The first wind turbine is passed about a mile and a half in. You can see them all around, but until right up close to this one, there is no sense of quite how enormous they really are. I know opinion is divided on the subject but I don’t find them unattractive. Just as well, on this walk — as I have certainly never been near or within such a vast expanse of them. They are visible throughout, near and far.

Corse Hill top from the summit
The not-so-prominent top of Corse Hill, from the north.

Keep going along the same road until you pass through a gate and arrive at a signpost declaring you are on ‘Spine Road’, and pointing to Corse Hill, stating it is about 1.5 miles from this point. So it proves. Eventually, just at the point when I was beginning to feel claustrophobic, the trees thin out and the views open up to Glasgow and its southern hinterland. Corse Hill — identifiable more by the small radio mast on the summit than by its turbine, as round here, everything has a turbine on it — can be seen to the south (see picture).

The road loops round below it, where a signpost points to the summit and promises a ‘viewpoint’ (so if trees do get planted in front of this in the future, we have a right to complain). And a good view it is too, making it clear that despite its lack of prominence, Corse Hill is the highest point for miles around, as a proper County Top should be. And if it’s a sunny day and you want to do something to pass the time, count the number of turbines visible from the summit, near and far. I reckon it must be at least 150.

View towards Glasgow
View towards Glasgow; no turbines, unusually.
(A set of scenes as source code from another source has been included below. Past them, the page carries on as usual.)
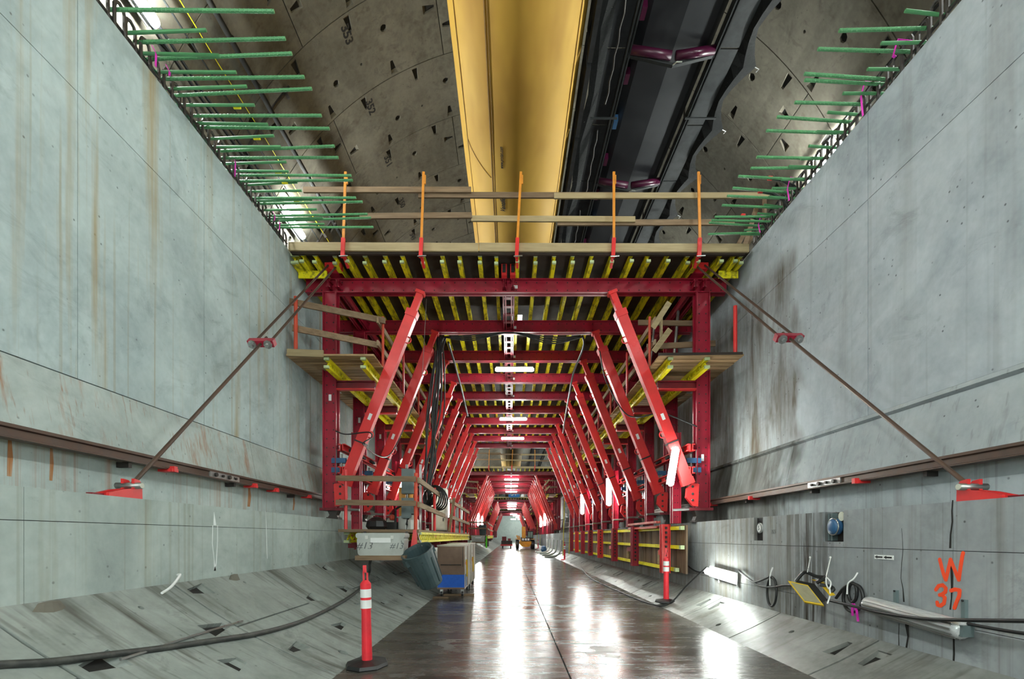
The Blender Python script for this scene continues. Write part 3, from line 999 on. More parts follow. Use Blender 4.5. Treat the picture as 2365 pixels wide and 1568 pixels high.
# ================================================================ FORMWORK GANTRY
GX = .14
Y0, STEP, NF = 10.9, 2.1, 10
YE = 30.6
gan = thing('formwork_gantry', 'red steel formwork gantry with yellow joists standing nearest, across the tunnel', 'formwork', (GX, Y0, 1.9), 'rolling formwork gantries')

def sx(d, s):
    return GX + s * d

fm_cache = {}
def frame_part(name, mk, mat, y, parent, smooth=False):
    """a part of a portal frame: mesh made once at the first frame and shared along the gantry"""
    if name[1] not in fm_cache:
        fm_cache[name[1]] = mk().mesh(name[0], M[mat], smooth)
    return place(name[0], fm_cache[name[1]], parent, (0, y - Y0, 0))

def dots(pts, nrm, r):
    mb = MB()
    for p in pts:
        mb.lathe([(r, 0), (r * .8, .006)], p, 6, nrm)
    return mb

for i in range(NF):
    y = Y0 + STEP * i
    # crossbeam
    cb = frame_part(('crossbeam', 'cb'), lambda: MB().channels((GX - 4.72, Y0, 7.175), (GX + 4.72, Y0, 7.175), .31, .2, (0, 0, 1), .016, .06), 'red', y, gan)
    frame_part(('label_plate', 'lp'), lambda: MB().box(GX - .09, GX - .0 + .03, Y0 - .044, Y0 - .037, 7.13, 7.2), 'label', y, cb)
    if i < 6:
        frame_part(('bolt_and_hole_row', 'br'), lambda: dots([(GX - 4.6 + .23 * k, Y0 - .037, z) for k in range(41) for z in (7.09, 7.26)], (0, -1, 0), .016), 'ink', y, cb)['kind'] = 'stuff'  # black dots stand in for bolt holes, their shade put into the colour
    if i < 3:
        frame_part(('nut_row', 'nr'), lambda: dots([(GX - 4.4 + .34 * k + q, Y0 - .08, 7.33) for k in range(27) for q in (0, .09)], (0, 0, 1), .018), 'tip', y, cb)['kind'] = 'stuff'
    for s in (-1, 1):
        t = 'l' if s < 0 else 'r'
        zl = ZLL if s < 0 else ZLR
        po = frame_part(('post', 'po' + t), lambda: MB().channels((sx(4.17, s), Y0, 2.2), (sx(4.17, s), Y0, 7.02), .3, .26, (1, 0, 0), .014, .13), 'red', y, gan)
        frame_part(('base_plate', 'bp' + t), lambda: MB().box(sx(4.1, s) - .26, sx(4.1, s) + .26, Y0 - .2, Y0 + .2, 2.14, 2.2), 'red_dark', y, po)
        def roller():
            mb = MB()
            cx = sx(4.1, s)
            mb.box(cx - .13, cx + .13, Y0 - .14, Y0 + .14, zl, zl + .045)
            mb.prism([(-.11, zl + .045), (.11, zl + .045), (.075, (zl + 2.14) / 2), (.12, 2.14), (-.12, 2.14), (-.075, (zl + 2.14) / 2)], (cx, Y0 - .1, 0), (1, 0, 0), (0, 0, 1), (0, .2, 0))
            return mb
        frame_part(('roller_block', 'rb' + t), roller, 'steel_dk', y, po)
        if i < 6:
            frame_part(('bolt_and_hole_row', 'pb' + t), lambda: dots([(sx(4.17, s) + q, Y0 - .073, 2.35 + .2 * k) for k in range(23) for q in (-.075, .075)], (0, -1, 0), .017), 'steel_dk', y, po)['kind'] = 'stuff'
        frame_part(('label_plate', 'pl' + t), lambda: MB().box(sx(4.17, s) - .03, sx(4.17, s) + .03, Y0 - .078, Y0 - .073, 4.6 if s < 0 else 3.25, 4.74 if s < 0 else 3.4), 'label', y, po)
        # raking strut
        top, bot = Vector((sx(2.12, s), Y0 - .2, 6.95)), Vector((sx(3.9, s), Y0 - .2, 2.46))
        ax = bot - top
        st = frame_part(('raking_strut', 'st' + t), lambda: MB().bar(top + ax * .095, top + ax * .94, .18, .23, (1, 0, 0)), 'red_bright', y, gan)
        frame_part(('inner_tube', 'it' + t), lambda: MB().bar(top, top + ax * .12, .12, .14, (1, 0, 0)).bar(top - ax * .006, top + ax * .008, .16, .2, (1, 0, 0)), 'red_bright', y, st)
        for q in (.09, .915):
            frame_part(('end_collar', 'ec%s%.2f' % (t, q)), lambda: MB().bar(top + ax * q, top + ax * (q + .03), .205, .255, (1, 0, 0)), 'red_bright', y, st)
        frame_part(('piston', 'pi' + t), lambda: MB().tube([top + ax * .93, top + ax * 1.0], .05, 10), 'steel', y, st, True)
        for q in (.235, .70):
            frame_part(('handle', 'ha%s%.2f' % (t, q)), lambda: MB().torus(top + ax * q + Vector((-s * .14, -.02, 0)), .07, .014, (0, 1, 0)), 'red_bright', y, st, True)
        frame_part(('cable_band', 'ba' + t), lambda: MB().bar(top + ax * .735, top + ax * .742, .2, .25, (1, 0, 0)), 'black', y, st)
        frame_part(('strut_label', 'sl' + t), lambda: MB().bar(top + ax * .6 + Vector((0, -.093, 0)), top + ax * .63 + Vector((0, -.093, 0)), .004, .07, (1, 0, 0)), 'label', y, st)
        br = frame_part(('strut_bracket', 'sb' + t), lambda: MB().prism([(0, 2.22), (.02, 2.72), (-.13, 2.74), (-.24, 2.62), (-.26, 2.42), (-.12, 2.24)] if s > 0 else [(0, 2.22), (-.02, 2.72), (.13, 2.74), (.24, 2.62), (.26, 2.42), (.12, 2.24)], (sx(4.0, s), Y0 - .26, 0), (1, 0, 0), (0, 0, 1), (0, .1, 0)), 'red_bright', y, gan)
        frame_part(('pin', 'pn' + t), lambda: dots([(sx(3.88, s), Y0 - .26, 2.66), (sx(3.88, s), Y0 - .26, 2.5), (sx(3.88, s), Y0 - .26, 2.36)], (0, -1, 0), .032), 'steel_dk', y, br)['kind'] = 'stuff'
        # knee arm under the side platform
        ka = frame_part(('knee_arm', 'ka' + t), lambda: MB().channels((sx(4.03, s), Y0, 4.96), (sx(3.17, s), Y0, 4.96), .17, .2, (0, 0, 1), .014, .06), 'red_dark', y, gan)
        frame_part(('arm_flange', 'af' + t), lambda: MB().bar((sx(4.03, s), Y0 - .05, 4.855), (sx(3.17, s), Y0 - .05, 4.855), .12, .03), 'red_bright', y, ka)
        # soldier beam with its blue clamps
        zb = 1.4 if s < 0 else 1.86
        so = frame_part(('soldier_beam', 'so' + t), lambda: MB().channels((sx(3.64, s), Y0 + .15, zb), (sx(3.64, s), Y0 + .15, 3.92), .19, .2, (1, 0, 0), .014, .1), 'red', y, gan)
        if i < 5:
            frame_part(('bolt_and_hole_row', 'sp' + t), lambda: dots([(sx(3.64, s) + q, Y0 + .09, zb + .15 + .16 * k) for k in range(14) for q in (-.03, .03)], (0, -1, 0), .012), 'ink', y, so)['kind'] = 'stuff'
        if s < 0:
            frame_part(('foot_plate', 'fp' + t), lambda: MB().box(sx(3.64, s) - .17, sx(3.64, s) + .3, Y0 + .05, Y0 + .25, 1.3, 1.4), 'red_dark', y, so)
        cl = frame_part(('clamp_arm', 'ca' + t), lambda: MB().box(min(sx(4.1, s), sx(3.68, s)), max(sx(4.1, s), sx(3.68, s)), Y0 + .06, Y0 + .13, 3.02, 3.1).box(min(sx(4.1, s), sx(3.68, s)), max(sx(4.1, s), sx(3.68, s)), Y0 + .06, Y0 + .13, 3.22, 3.3), 'red_dark', y, gan)
        frame_part(('clamp_jaw', 'cj' + t), lambda: MB().box(sx(3.96, s) - .16, sx(3.96, s) + .16, Y0 - .13, Y0 - .06, 3.2, 3.31).box(sx(3.96, s) - .16, sx(3.96, s) + .16, Y0 - .13, Y0 - .06, 2.99, 3.1), 'blue_steel', y, cl)
        frame_part(('clamp_bolt', 'ck' + t), lambda: MB().tube([(sx(3.9, s), Y0 - .1, 2.9), (sx(3.9, s), Y0 - .1, 3.4)], .022, 6).tube([(sx(4.02, s), Y0 - .1, 2.95), (sx(4.02, s), Y0 - .1, 3.5)], .018, 6), 'steel', y, cl)
        # horizontal spreader screw at the foot
        frame_part(('spindle', 'sd' + t), lambda: MB().tube([(sx(3.9, s), Y0 - .12, 2.17), (sx(3.5, s), Y0 - .12, 2.15)], .03, 8), 'steel', y, gan)
        # guard bracket arm at the back of the platform
        if i in (1, 3, 5):
            frame_part(('tie_arm', 'ta' + t), lambda: MB().bar((sx(4.0, s), Y0 + .1, 5.75), (sx(3.4, s), Y0 + .1, 6.05), .06, .16).bar((sx(3.95, s), Y0 + .1, 5.3), (sx(3.8, s), Y0 + .1, 5.8), .05, .07), 'red_dark', y, gan)

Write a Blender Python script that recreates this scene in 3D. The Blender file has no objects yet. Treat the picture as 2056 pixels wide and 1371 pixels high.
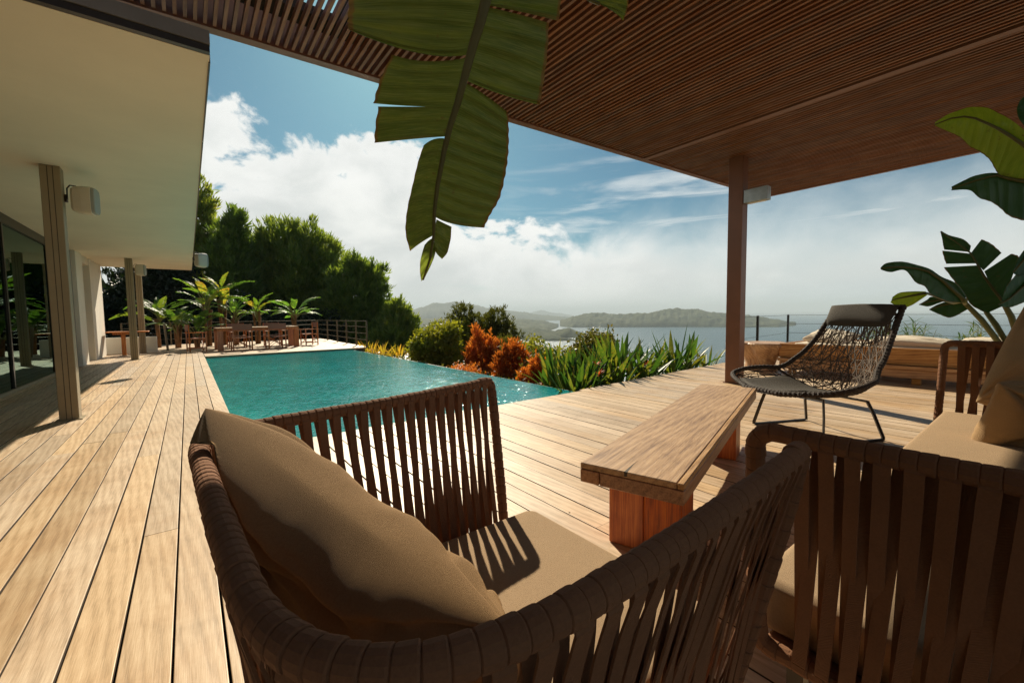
import bpy, math, random
import numpy as np
from mathutils import Vector, Matrix
random.seed(7)
RNG = np.random.default_rng(11)
C = bpy.context.scene.collection
SC = bpy.context.scene
PI = math.pi

# ------------------------------------------------------------------ camera
cam = bpy.data.cameras.new('camera')
cam.sensor_width = 36; cam.lens = 846 / 2056 * 36
cam.clip_start = 0.02; cam.clip_end = 60000
cam_o = bpy.data.objects.new('camera', cam); C.objects.link(cam_o)
_R = Matrix(((0.79288, 0.04865, -0.60743), (-0.60924, 0.04256, -0.79184), (-0.01267, 0.99791, 0.06339)))
cam_o.matrix_world = Matrix.Translation((0, 0, 1.1)) @ _R.to_4x4()
cam.dof.use_dof = False
SC.camera = cam_o

# ------------------------------------------------------------------ sky and sun
SUN_AZ, SUN_EL = math.radians(23), math.radians(35.5)      # azimuth from +Y towards +X
W = bpy.data.worlds.new('World'); SC.world = W; W.use_nodes = True
nt = W.node_tree; N = nt.nodes; Lk = nt.links; N.clear()
def node(t, **k):
    n = N.new(t)
    for a, b in k.items(): setattr(n, a, b)
    return n
def mth(op, a, b=None, c=None, clamp=False):
    n = node('ShaderNodeMath', operation=op, use_clamp=clamp)
    for i, v in enumerate((a, b, c)):
        if v is None: continue
        if isinstance(v, (int, float)): n.inputs[i].default_value = v
        else: Lk.new(v, n.inputs[i])
    return n.outputs[0]
def mrange(v, a, b, c=0.0, d=1.0, smooth=True):
    n = node('ShaderNodeMapRange', interpolation_type='SMOOTHSTEP' if smooth else 'LINEAR')
    Lk.new(v, n.inputs[0])
    for i, x in enumerate((a, b, c, d)):
        if isinstance(x, (int, float)): n.inputs[i + 1].default_value = x
        else: Lk.new(x, n.inputs[i + 1])
    return n.outputs[0]
def mixc(f, a, b):
    n = node('ShaderNodeMix', data_type='RGBA')
    for s, v in ((0, f), (6, a), (7, b)):
        if isinstance(v, tuple): n.inputs[s].default_value = v
        elif isinstance(v, (int, float)): n.inputs[s].default_value = v
        else: Lk.new(v, n.inputs[s])
    return n.outputs[2]
tc = node('ShaderNodeTexCoord'); sep = node('ShaderNodeSeparateXYZ'); Lk.new(tc.outputs['Generated'], sep.inputs[0])
X_, Y_, Z_ = sep.outputs
sky = node('ShaderNodeTexSky', sky_type='NISHITA', sun_disc=False, sun_elevation=SUN_EL, sun_rotation=SUN_AZ,
           altitude=60, air_density=1.0, dust_density=0.6, ozone_density=1.6)
tint = mixc(1.0, sky.outputs[0], (0.108, 0.205, 0.215, 1)); tint.node.blend_type = 'MULTIPLY'
el = mth('ARCSINE', Z_)                                   # radians
az = mth('ARCTAN2', X_, Y_)
cmb = node('ShaderNodeCombineXYZ')                        # stretched cloud coordinates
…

There is no shorter route back to the car than the way you came, and I doubt any of the longer possible loops offer a great deal of variety. So we retraced our steps as far as the gate, at least, then continued down ‘Spine Road’, which heads to the south of our outbound route. This offered some OK views, although was more up-and-down than the other path. It returns you to the substation and the car park without grief.

Turbine Commentary: This was the start of a long weekend away with the family, for the first time since Christmas (in Norfolk). We have come up to Dundee — see tomorrow — and this Friday night, June 4th, was the first one I have spent outside England for 15 months, since 1st February 2020 to be specific. Clare claims a couple of days in Fife back in September; Joe, I reckon, nothing since we went to Iceland a couple of years ago now.

Forest road
Forest road, turbine, etc.

I want to do all the Tops, of course, but do not necessarily view them all with the same sense of anticipation. Although a walk can always surprise, it’s usually easy enough to tell from the map what the landscape will be like — this is, after all, what maps are for — and Corse Hill never looked all that appealing from the OS sheet. Add to that the fact that I couldn’t see a useful way to get to the place by public transport, all in all I was wondering if the best thing to do would be to drive all the way up from home, get it done and go home again. However, I’m glad it was done as it was, a nice and grief-free way of breaking the journey. Not that I feel I know anything more about East Renfrewshire than I did beforehand, but I’m sure it’s a decent place to live.

So what do you think of wind turbines? Essential aspect of our energy infrastructure? A sensible way of making remote, inaccessible land productive? Or a desperate, visual blight on our landscapes, an industrial intrusion, some sort of vandalism?

'Avoid crowds'
A place to get away from it all?

Like them or loathe them you are going to get an eyeful of them on this walk and so it is a way of testing one’s feelings. I thought the Whitelee Wind Farm was interesting enough. I wondered at first why, on a day with a breeze, the turbines were all stationary, but some had started turning later on. I guess their action is demand-led; however windy it is, there’s no point them operating constantly if there is no need for the power at specific points in time. It’s certainly a massive operation, but I’d rather see these than cooling towers, coal-fired smokestacks or Sellafield, with all its electric fences and police patrols. At least we could walk among these giants, touch them even, feel like they were somehow with us, not against us.